Did Israel over-react to the UN Vote?  Of course it did and no it didn’t. The Israeli government lost an opportunity to be the first to vote in favour of the resolution – in fact it should have sponsored the resolution.  It could then draw out the obvious glaring discrepancies between the Islamic/Arab/UN position on Israel and their treatment of other nations to explain why trust is absent from any discourse on a permanent settlement of the conflict. Ongoing Islamic and Arab hostility, the hypocrisy that Israel faces internationally, ‘the big lies’ – all should be brought up at every international forum. Israel was obliged by common sense to seize the moment. With every possible diplomatic opportunity Israel fails to take the initiative.
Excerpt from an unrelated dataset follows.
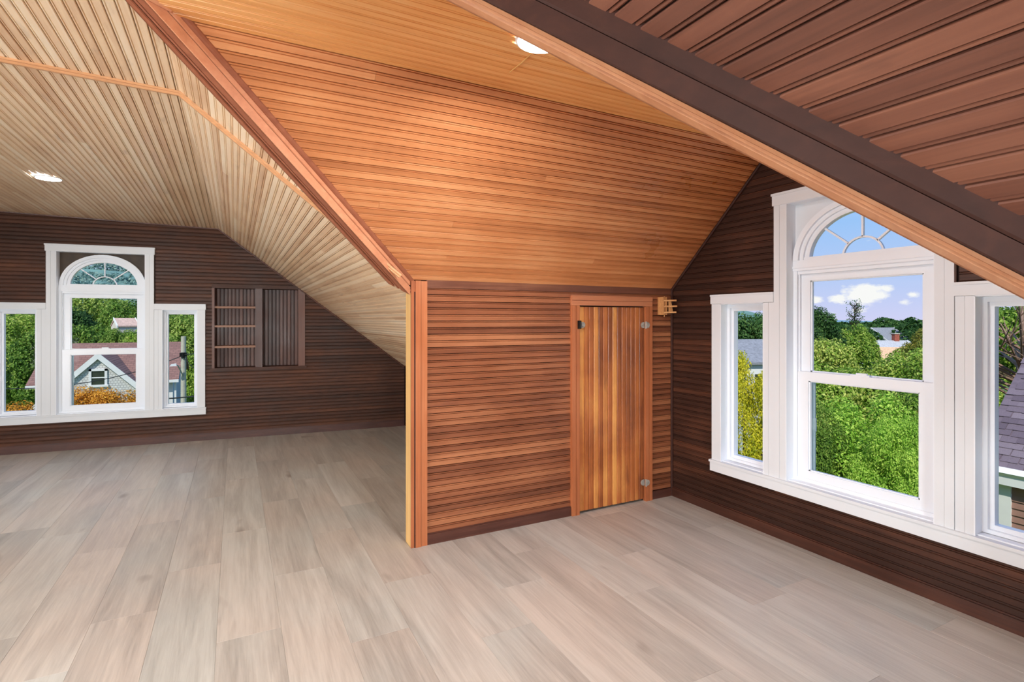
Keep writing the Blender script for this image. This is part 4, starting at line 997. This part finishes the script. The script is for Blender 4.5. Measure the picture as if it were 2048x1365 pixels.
# utility pole and street lamp
M['pole'] = plain('weathered_pole', S(182, 176, 158), .9, var=.12, scale=6); M['wire'] = plain('black_cable', S(40, 40, 42), .7)
po = tag(empty('utility_pole', (-2.31, 31.6, GR)), 'weathered wooden utility pole seen through the narrow right light', 'pole')
mb = MB(); mb.tube((-2.31, 31.6, GR), (-2.31, 31.6, .46), .15, .11, 10); mb.build('shaft', M['pole'], po)
mb = MB(); mb.tube((-2.31, 31.5, -1.55), (-2.52, 31.2, -.98), .035, n=6); mb.tube((-2.52, 31.2, -.98), (-2.60, 31.1, -.93), .03, n=6); arm = mb.build('lamp_arm', M['metal'], po)
mb = MB(); mb.hexa([(-2.85, 30.95, -.99), (-2.56, 31.02, -.99), (-2.56, 31.18, -.99), (-2.85, 31.1, -.99), (-2.80, 30.98, -.9), (-2.58, 31.04, -.86), (-2.58, 31.15, -.86), (-2.80, 31.08, -.9)]); mb.build('lamp_head', M['wallwhite'], arm)
mb = MB(); mb.box(-2.47, -2.15, 31.42, 31.55, -.55, -.36); mb.tube((-2.31, 31.48, -.62), (-2.31, 31.48, -.35), .09, n=8); mb.build('bracket', M['blackmetal'], po)
def wire(label, pts, r=.02):
    mb = MB(); a, b = Vector(pts[0]), Vector(pts[1]); n = 10
    p = [a.lerp(b, k / n) - Vector((0, 0, pts[2] * 4 * (k / n) * (1 - k / n))) for k in range(n + 1)]; mb.path(p, r, 5)
    tag(mb.build('cable', M['wire']), label, 'cable')
wire('black cable from the pole bracket towards the left house', ((-2.31, 31.5, -.5), (-11.5, 29.0, -1.0), .9))
wire('black cable running right from the pole top bracket', ((-2.31, 31.5, -.45), (1.5, 27, .3), .1))
wire('pale guy cable slanting down from the pole', ((-2.31, 31.5, -.6), (-.8, 31.0, -2.4), .0), .015)
wire('low black cable crossing in front of the pole', ((-4.0, 30, -2.45), (1.0, 31, -2.35), .06), .035)
wire('thick low cable looped at the pole', ((-4.6, 30.5, -2.8), (.8, 31, -2.5), .15), .03)

# neighbouring house with purple-brown shingles, seen through the right-hand narrow light
nb = tag(empty('neighbour_house', (14, 1, GR)), 'neighbouring house with purple-brown shingled roof and brown siding', 'house')
XE, YE, ZE, SLN = 11.2, 4.49, -1.14, .84; LN = math.hypot(1, SLN)
fnb = Frame((XE, YE, ZE), (0, -1, 0), (1, 0, SLN), (-SLN, 0, 1))
M['purple_roof'] = plain('purple_brown_shingle', S(112, 96, 106), .85, var=.18, scale=9, bump=.3)
def shmat():
    m, nt, p = new_mat('purple_brown_tabs'); L = nt.links.new; oi = N(nt, 'ShaderNodeObjectInfo'); tc = N(nt, 'ShaderNodeTexCoord'); nz = N(nt, 'ShaderNodeTexNoise', inp={'Scale': 60.0, 'Detail': 3.0}); L(tc.outputs['Object'], nz.inputs['Vector'])
    a = N(nt, 'ShaderNodeMath', operation='MULTIPLY_ADD', inp={1: .4}); L(nz.outputs['Fac'], a.inputs[0]); b = N(nt, 'ShaderNodeMath', operation='MULTIPLY', inp={1: .6}); L(oi.outputs['Random'], b.inputs[0]); L(b.outputs[0], a.inputs[2])
    r = ramp(nt, [(.1, S(84, 70, 80)), (.5, S(112, 96, 106)), (.9, S(138, 122, 130))]); L(a.outputs[0], r.inputs[0]); L(r.outputs[0], p.inputs['Base Color']); p.inputs['Roughness'].default_value = .9; return m
M['tabs'] = shmat()
NL = 3.6 * LN
mb = MB(); fnb.box(mb, 0, 9, 0, NL, -.12, 0); mb.build('roof_deck', M['purple_roof'], nb)
mb = MB(); mb.hexa([(XE + 3.6, YE - 9, ZE + 3.6 * SLN - .1), (XE + 3.6, YE, ZE + 3.6 * SLN - .1), (XE + 7.2, YE, ZE - .1), (XE + 7.2, YE - 9, ZE - .1), (XE + 3.6, YE - 9, ZE + 3.6 * SLN), (XE + 3.6, YE, ZE + 3.6 * SLN), (XE + 7.2, YE, ZE), (XE + 7.2, YE - 9, ZE)]); mb.build('roof_plane', M['purple_roof'], nb)
tab = bpy.data.meshes.new('shingle'); tw, th_ = .23, .17
mb = MB(); mb.hexa([(0, 0, .002), (tw - .008, 0, .002), (tw - .008, th_, .0), (0, th_, .0), (0, 0, .018), (tw - .008, 0, .018), (tw - .008, th_, .004), (0, th_, .004)])
tab.from_pydata(mb.v, [], mb.f); tab.materials.append(M['tabs'])
RM = Matrix(((fnb.u.x, fnb.v.x, fnb.n.x, 0), (fnb.u.y, fnb.v.y, fnb.n.y, 0), (fnb.u.z, fnb.v.z, fnb.n.z, 0), (0, 0, 0, 1)))
rest = MB(); rgs = random.Random(5); cnt = 0
for row in range(int(NL / .14)):
    for k in range(-1, 39):
        a = k * tw + (row % 2) * tw / 2 + rgs.uniform(-.02, .02); b = row * .14 + rgs.choice((0, 0, -.012)); 
        if a < -.01 or a > 8.75: continue
        if a < 2.55 and cnt < 300:
            o = bpy.data.objects.new('shingle', tab); col.objects.link(o); o.parent = nb
            o.matrix_world = Matrix.Translation(fnb(a, b, rgs.uniform(0, .004))) @ RM; cnt += 1
            o.matrix_parent_inverse = nb.matrix_basis.inverted(); o.matrix_basis = Matrix.Translation(fnb(a, b, rgs.uniform(0, .004))) @ RM
        else:
            q = [fnb(a, b, .002), fnb(a + tw - .008, b, .002), fnb(a + tw - .008, b + th_, 0), fnb(a, b + th_, 0), fnb(a, b, .018), fnb(a + tw - .008, b, .018), fnb(a + tw - .008, b + th_, .004), fnb(a, b + th_, .004)]
            rest.hexa(q)
r_ = rest.build('shingle_field', M['tabs'], nb, fix=False); r_['kind'] = 'stuff'
mb = MB(); fnb.box(mb, -.02, 9, -.12, .0, -.16, .03); mb.build('gutter', M['wallwhite'], nb)
mb = MB(); mb.box(XE - .06, XE + .02, YE - 9, YE, ZE - .26, ZE - .02); mb.build('fascia', M['wallwhite'], nb)
mb = MB(); mb.box(XE + .13, XE + 6.9, YE - 8.6, YE - .40, GR, ZE + .02); mb.build('wall', plain('brown_wall', S(120, 84, 70), .8), nb)
M['clap'] = plain('brown_siding', S(150, 112, 98), .7, var=.08, scale=5)
for k in range(26):
    z = ZE - .3 - k * .115; mb = MB(); mb.hexa([(XE + .10, YE - 8.6, z - .115), (XE + .13, YE - 8.6, z - .115), (XE + .13, YE - .48, z - .115), (XE + .10, YE - .48, z - .115), (XE + .122, YE - 8.6, z), (XE + .13, YE - 8.6, z), (XE + .13, YE - .48, z), (XE + .122, YE - .48, z)]); mb.build('siding_board', M['clap'], nb)
mb = MB(); mb.box(XE + .07, XE + .15, YE - .50, YE - .33, GR, ZE - .2); mb.build('corner_board', M['wallwhite'], nb)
Part of this, as I have previously shown, is due to a total breakdown in appreciating the religious inspiration for the conflict.  In part it is due to secular Israeli antipathy towards engaging in a debate about religious issues.

The reality is that Israel is wholly engaged in supporting both the PA and the theocratic fascist and racist Hamas regime.  Israel will pay the PA’s debts because if it does not the PA will collapse and the security forces in the PA will go unpaid.  Hamas and other groups will pour into the vacuum that is left behind and Israel will have another Gaza on the West Bank. Israel has already ceded de facto recognition of Gaza’s regime because it is in its interest to do so. A low profile is kept for ideological and electoral reasons.

So it is all about talking to the electorate and educating our friends about the multiple threats as we perceive them to be.  And for what ever inexplicable reason that few can fathom either inside or outside of Israel, the Israeli political establishment is incapable of drawing on this narrative.

And construction? It is part of the failure to address Arab bigotry that instead, the government is punishing Abu Mazens' supporters not Abu Mazen.  It is far easier to alienate Israel’s ‘friends,’ to energise and invigorate its enemies than to come up with a visionary approach that challenges Israel’s enemies.